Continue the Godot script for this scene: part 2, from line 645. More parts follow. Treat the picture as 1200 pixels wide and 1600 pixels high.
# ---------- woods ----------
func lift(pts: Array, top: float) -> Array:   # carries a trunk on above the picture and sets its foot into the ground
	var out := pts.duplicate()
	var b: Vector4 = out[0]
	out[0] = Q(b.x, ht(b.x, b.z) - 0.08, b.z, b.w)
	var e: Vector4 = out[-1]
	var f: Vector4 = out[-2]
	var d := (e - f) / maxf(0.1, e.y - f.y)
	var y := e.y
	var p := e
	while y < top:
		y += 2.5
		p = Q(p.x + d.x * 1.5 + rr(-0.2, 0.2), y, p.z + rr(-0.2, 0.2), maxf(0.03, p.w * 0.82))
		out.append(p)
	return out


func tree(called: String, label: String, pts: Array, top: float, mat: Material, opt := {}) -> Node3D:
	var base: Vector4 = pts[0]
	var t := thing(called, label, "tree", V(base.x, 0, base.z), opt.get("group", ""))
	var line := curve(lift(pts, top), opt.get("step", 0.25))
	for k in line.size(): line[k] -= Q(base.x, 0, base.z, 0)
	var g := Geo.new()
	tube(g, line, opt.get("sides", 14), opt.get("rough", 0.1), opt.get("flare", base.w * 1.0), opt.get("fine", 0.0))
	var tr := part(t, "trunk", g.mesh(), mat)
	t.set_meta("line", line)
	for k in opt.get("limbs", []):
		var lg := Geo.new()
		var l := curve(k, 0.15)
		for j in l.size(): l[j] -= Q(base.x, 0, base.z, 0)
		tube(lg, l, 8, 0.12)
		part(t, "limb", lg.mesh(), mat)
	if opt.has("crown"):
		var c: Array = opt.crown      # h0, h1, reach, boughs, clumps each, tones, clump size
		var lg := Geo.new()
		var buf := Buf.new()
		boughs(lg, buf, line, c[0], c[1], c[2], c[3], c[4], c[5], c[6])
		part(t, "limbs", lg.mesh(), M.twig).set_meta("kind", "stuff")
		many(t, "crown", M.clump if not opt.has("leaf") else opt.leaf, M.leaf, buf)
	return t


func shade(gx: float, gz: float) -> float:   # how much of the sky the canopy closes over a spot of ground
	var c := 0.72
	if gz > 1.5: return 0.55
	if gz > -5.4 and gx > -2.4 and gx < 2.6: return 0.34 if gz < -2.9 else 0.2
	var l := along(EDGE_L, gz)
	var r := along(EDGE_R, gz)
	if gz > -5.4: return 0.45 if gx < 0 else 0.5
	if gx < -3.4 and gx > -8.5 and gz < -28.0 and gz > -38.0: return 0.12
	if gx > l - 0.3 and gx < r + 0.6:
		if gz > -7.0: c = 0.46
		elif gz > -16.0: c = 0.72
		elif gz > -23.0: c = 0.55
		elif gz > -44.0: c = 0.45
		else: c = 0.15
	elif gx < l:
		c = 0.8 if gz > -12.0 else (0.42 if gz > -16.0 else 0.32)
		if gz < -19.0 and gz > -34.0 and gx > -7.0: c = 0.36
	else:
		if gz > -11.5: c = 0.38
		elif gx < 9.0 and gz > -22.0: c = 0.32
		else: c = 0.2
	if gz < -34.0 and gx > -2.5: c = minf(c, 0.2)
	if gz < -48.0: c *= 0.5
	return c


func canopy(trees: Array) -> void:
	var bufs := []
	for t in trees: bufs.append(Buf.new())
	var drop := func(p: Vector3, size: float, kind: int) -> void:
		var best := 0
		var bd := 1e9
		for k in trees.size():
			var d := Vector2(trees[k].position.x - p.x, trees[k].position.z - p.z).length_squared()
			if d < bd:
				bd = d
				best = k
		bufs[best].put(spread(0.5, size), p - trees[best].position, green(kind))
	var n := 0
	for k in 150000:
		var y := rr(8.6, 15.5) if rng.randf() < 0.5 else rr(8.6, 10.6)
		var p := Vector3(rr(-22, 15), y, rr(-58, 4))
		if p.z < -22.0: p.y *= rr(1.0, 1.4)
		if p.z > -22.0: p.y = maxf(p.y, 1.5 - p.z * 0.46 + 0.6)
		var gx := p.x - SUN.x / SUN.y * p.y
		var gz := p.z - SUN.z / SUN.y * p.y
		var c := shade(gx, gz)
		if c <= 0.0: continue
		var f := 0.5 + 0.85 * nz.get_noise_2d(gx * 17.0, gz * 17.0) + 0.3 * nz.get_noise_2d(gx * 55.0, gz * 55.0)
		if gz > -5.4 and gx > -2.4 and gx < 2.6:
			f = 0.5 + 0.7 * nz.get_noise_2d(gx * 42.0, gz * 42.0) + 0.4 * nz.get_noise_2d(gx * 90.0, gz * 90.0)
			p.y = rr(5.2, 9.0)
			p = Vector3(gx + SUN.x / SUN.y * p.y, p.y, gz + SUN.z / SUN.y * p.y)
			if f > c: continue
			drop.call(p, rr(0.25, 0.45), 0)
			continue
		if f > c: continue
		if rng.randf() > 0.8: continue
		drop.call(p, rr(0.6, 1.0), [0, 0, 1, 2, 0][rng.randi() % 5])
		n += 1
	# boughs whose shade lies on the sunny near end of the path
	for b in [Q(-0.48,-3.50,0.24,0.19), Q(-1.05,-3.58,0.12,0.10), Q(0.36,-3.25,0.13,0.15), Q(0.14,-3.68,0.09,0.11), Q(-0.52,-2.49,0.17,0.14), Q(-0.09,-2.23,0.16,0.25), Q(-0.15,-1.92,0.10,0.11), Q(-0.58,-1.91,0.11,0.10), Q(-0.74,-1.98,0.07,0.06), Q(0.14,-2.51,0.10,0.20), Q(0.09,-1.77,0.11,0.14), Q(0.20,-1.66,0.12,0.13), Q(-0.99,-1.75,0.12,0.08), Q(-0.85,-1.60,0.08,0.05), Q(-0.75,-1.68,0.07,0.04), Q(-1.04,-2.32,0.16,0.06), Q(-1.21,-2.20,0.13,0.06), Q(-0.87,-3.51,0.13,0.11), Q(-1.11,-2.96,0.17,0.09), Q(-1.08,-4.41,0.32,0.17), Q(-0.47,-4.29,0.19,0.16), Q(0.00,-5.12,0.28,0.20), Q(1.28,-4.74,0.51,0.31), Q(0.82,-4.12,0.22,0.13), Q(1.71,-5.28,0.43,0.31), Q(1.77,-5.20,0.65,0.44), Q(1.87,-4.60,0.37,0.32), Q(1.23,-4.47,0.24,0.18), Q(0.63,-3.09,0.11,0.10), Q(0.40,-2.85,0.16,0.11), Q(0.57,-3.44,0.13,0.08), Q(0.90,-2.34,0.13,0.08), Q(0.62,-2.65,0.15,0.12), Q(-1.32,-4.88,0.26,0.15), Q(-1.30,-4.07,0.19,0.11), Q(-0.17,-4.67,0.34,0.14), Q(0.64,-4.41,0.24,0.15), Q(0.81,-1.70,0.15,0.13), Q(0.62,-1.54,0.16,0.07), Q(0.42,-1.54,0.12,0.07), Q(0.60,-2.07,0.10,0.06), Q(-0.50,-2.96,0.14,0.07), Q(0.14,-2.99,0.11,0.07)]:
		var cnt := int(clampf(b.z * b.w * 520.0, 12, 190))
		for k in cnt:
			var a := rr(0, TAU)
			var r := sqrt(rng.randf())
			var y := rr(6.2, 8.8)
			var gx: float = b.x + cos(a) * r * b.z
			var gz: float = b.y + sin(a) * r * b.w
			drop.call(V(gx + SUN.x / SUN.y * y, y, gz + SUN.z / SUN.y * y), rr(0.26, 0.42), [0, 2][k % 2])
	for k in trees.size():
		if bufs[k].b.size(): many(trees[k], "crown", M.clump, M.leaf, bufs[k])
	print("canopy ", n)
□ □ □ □
● Set exercise: Take the listing above and set it down exactly.

● Response to the task:
Continue the Godot script for this scene: part 2, from line 645. More parts follow. Treat the picture as 1200 pixels wide and 1600 pixels high.
# ---------- woods ----------
func lift(pts: Array, top: float) -> Array:   # carries a trunk on above the picture and sets its foot into the ground
	var out := pts.duplicate()
	var b: Vector4 = out[0]
	out[0] = Q(b.x, ht(b.x, b.z) - 0.08, b.z, b.w)
	var e: Vector4 = out[-1]
	var f: Vector4 = out[-2]
	var d := (e - f) / maxf(0.1, e.y - f.y)
	var y := e.y
	var p := e
	while y < top:
		y += 2.5
		p = Q(p.x + d.x * 1.5 + rr(-0.2, 0.2), y, p.z + rr(-0.2, 0.2), maxf(0.03, p.w * 0.82))
		out.append(p)
	return out


func tree(called: String, label: String, pts: Array, top: float, mat: Material, opt := {}) -> Node3D:
	var base: Vector4 = pts[0]
	var t := thing(called, label, "tree", V(base.x, 0, base.z), opt.get("group", ""))
	var line := curve(lift(pts, top), opt.get("step", 0.25))
	for k in line.size(): line[k] -= Q(base.x, 0, base.z, 0)
	var g := Geo.new()
	tube(g, line, opt.get("sides", 14), opt.get("rough", 0.1), opt.get("flare", base.w * 1.0), opt.get("fine", 0.0))
	var tr := part(t, "trunk", g.mesh(), mat)
	t.set_meta("line", line)
	for k in opt.get("limbs", []):
		var lg := Geo.new()
		var l := curve(k, 0.15)
		for j in l.size(): l[j] -= Q(base.x, 0, base.z, 0)
		tube(lg, l, 8, 0.12)
		part(t, "limb", lg.mesh(), mat)
	if opt.has("crown"):
		var c: Array = opt.crown      # h0, h1, reach, boughs, clumps each, tones, clump size
		var lg := Geo.new()
		var buf := Buf.new()
		boughs(lg, buf, line, c[0], c[1], c[2], c[3], c[4], c[5], c[6])
		part(t, "limbs", lg.mesh(), M.twig).set_meta("kind", "stuff")
		many(t, "crown", M.clump if not opt.has("leaf") else opt.leaf, M.leaf, buf)
	return t


func shade(gx: float, gz: float) -> float:   # how much of the sky the canopy closes over a spot of ground
	var c := 0.72
	if gz > 1.5: return 0.55
	if gz > -5.4 and gx > -2.4 and gx < 2.6: return 0.34 if gz < -2.9 else 0.2
	var l := along(EDGE_L, gz)
	var r := along(EDGE_R, gz)
	if gz > -5.4: return 0.45 if gx < 0 else 0.5
	if gx < -3.4 and gx > -8.5 and gz < -28.0 and gz > -38.0: return 0.12
	if gx > l - 0.3 and gx < r + 0.6:
		if gz > -7.0: c = 0.46
		elif gz > -16.0: c = 0.72
		elif gz > -23.0: c = 0.55
		elif gz > -44.0: c = 0.45
		else: c = 0.15
	elif gx < l:
		c = 0.8 if gz > -12.0 else (0.42 if gz > -16.0 else 0.32)
		if gz < -19.0 and gz > -34.0 and gx > -7.0: c = 0.36
	else:
		if gz > -11.5: c = 0.38
		elif gx < 9.0 and gz > -22.0: c = 0.32
		else: c = 0.2
	if gz < -34.0 and gx > -2.5: c = minf(c, 0.2)
	if gz < -48.0: c *= 0.5
	return c


func canopy(trees: Array) -> void:
	var bufs := []
	for t in trees: bufs.append(Buf.new())
	var drop := func(p: Vector3, size: float, kind: int) -> void:
		var best := 0
		var bd := 1e9
		for k in trees.size():
			var d := Vector2(trees[k].position.x - p.x, trees[k].position.z - p.z).length_squared()
			if d < bd:
				bd = d
				best = k
		bufs[best].put(spread(0.5, size), p - trees[best].position, green(kind))
	var n := 0
	for k in 150000:
		var y := rr(8.6, 15.5) if rng.randf() < 0.5 else rr(8.6, 10.6)
		var p := Vector3(rr(-22, 15), y, rr(-58, 4))
		if p.z < -22.0: p.y *= rr(1.0, 1.4)
		if p.z > -22.0: p.y = maxf(p.y, 1.5 - p.z * 0.46 + 0.6)
		var gx := p.x - SUN.x / SUN.y * p.y
		var gz := p.z - SUN.z / SUN.y * p.y
		var c := shade(gx, gz)
		if c <= 0.0: continue
		var f := 0.5 + 0.85 * nz.get_noise_2d(gx * 17.0, gz * 17.0) + 0.3 * nz.get_noise_2d(gx * 55.0, gz * 55.0)
		if gz > -5.4 and gx > -2.4 and gx < 2.6:
			f = 0.5 + 0.7 * nz.get_noise_2d(gx * 42.0, gz * 42.0) + 0.4 * nz.get_noise_2d(gx * 90.0, gz * 90.0)
			p.y = rr(5.2, 9.0)
			p = Vector3(gx + SUN.x / SUN.y * p.y, p.y, gz + SUN.z / SUN.y * p.y)
			if f > c: continue
			drop.call(p, rr(0.25, 0.45), 0)
			continue
		if f > c: continue
		if rng.randf() > 0.8: continue
		drop.call(p, rr(0.6, 1.0), [0, 0, 1, 2, 0][rng.randi() % 5])
		n += 1
	# boughs whose shade lies on the sunny near end of the path
	for b in [Q(-0.48,-3.50,0.24,0.19), Q(-1.05,-3.58,0.12,0.10), Q(0.36,-3.25,0.13,0.15), Q(0.14,-3.68,0.09,0.11), Q(-0.52,-2.49,0.17,0.14), Q(-0.09,-2.23,0.16,0.25), Q(-0.15,-1.92,0.10,0.11), Q(-0.58,-1.91,0.11,0.10), Q(-0.74,-1.98,0.07,0.06), Q(0.14,-2.51,0.10,0.20), Q(0.09,-1.77,0.11,0.14), Q(0.20,-1.66,0.12,0.13), Q(-0.99,-1.75,0.12,0.08), Q(-0.85,-1.60,0.08,0.05), Q(-0.75,-1.68,0.07,0.04), Q(-1.04,-2.32,0.16,0.06), Q(-1.21,-2.20,0.13,0.06), Q(-0.87,-3.51,0.13,0.11), Q(-1.11,-2.96,0.17,0.09), Q(-1.08,-4.41,0.32,0.17), Q(-0.47,-4.29,0.19,0.16), Q(0.00,-5.12,0.28,0.20), Q(1.28,-4.74,0.51,0.31), Q(0.82,-4.12,0.22,0.13), Q(1.71,-5.28,0.43,0.31), Q(1.77,-5.20,0.65,0.44), Q(1.87,-4.60,0.37,0.32), Q(1.23,-4.47,0.24,0.18), Q(0.63,-3.09,0.11,0.10), Q(0.40,-2.85,0.16,0.11), Q(0.57,-3.44,0.13,0.08), Q(0.90,-2.34,0.13,0.08), Q(0.62,-2.65,0.15,0.12), Q(-1.32,-4.88,0.26,0.15), Q(-1.30,-4.07,0.19,0.11), Q(-0.17,-4.67,0.34,0.14), Q(0.64,-4.41,0.24,0.15), Q(0.81,-1.70,0.15,0.13), Q(0.62,-1.54,0.16,0.07), Q(0.42,-1.54,0.12,0.07), Q(0.60,-2.07,0.10,0.06), Q(-0.50,-2.96,0.14,0.07), Q(0.14,-2.99,0.11,0.07)]:
		var cnt := int(clampf(b.z * b.w * 520.0, 12, 190))
		for k in cnt:
			var a := rr(0, TAU)
			var r := sqrt(rng.randf())
			var y := rr(6.2, 8.8)
			var gx: float = b.x + cos(a) * r * b.z
			var gz: float = b.y + sin(a) * r * b.w
			drop.call(V(gx + SUN.x / SUN.y * y, y, gz + SUN.z / SUN.y * y), rr(0.26, 0.42), [0, 2][k % 2])
	for k in trees.size():
		if bufs[k].b.size(): many(trees[k], "crown", M.clump, M.leaf, bufs[k])
	print("canopy ", n)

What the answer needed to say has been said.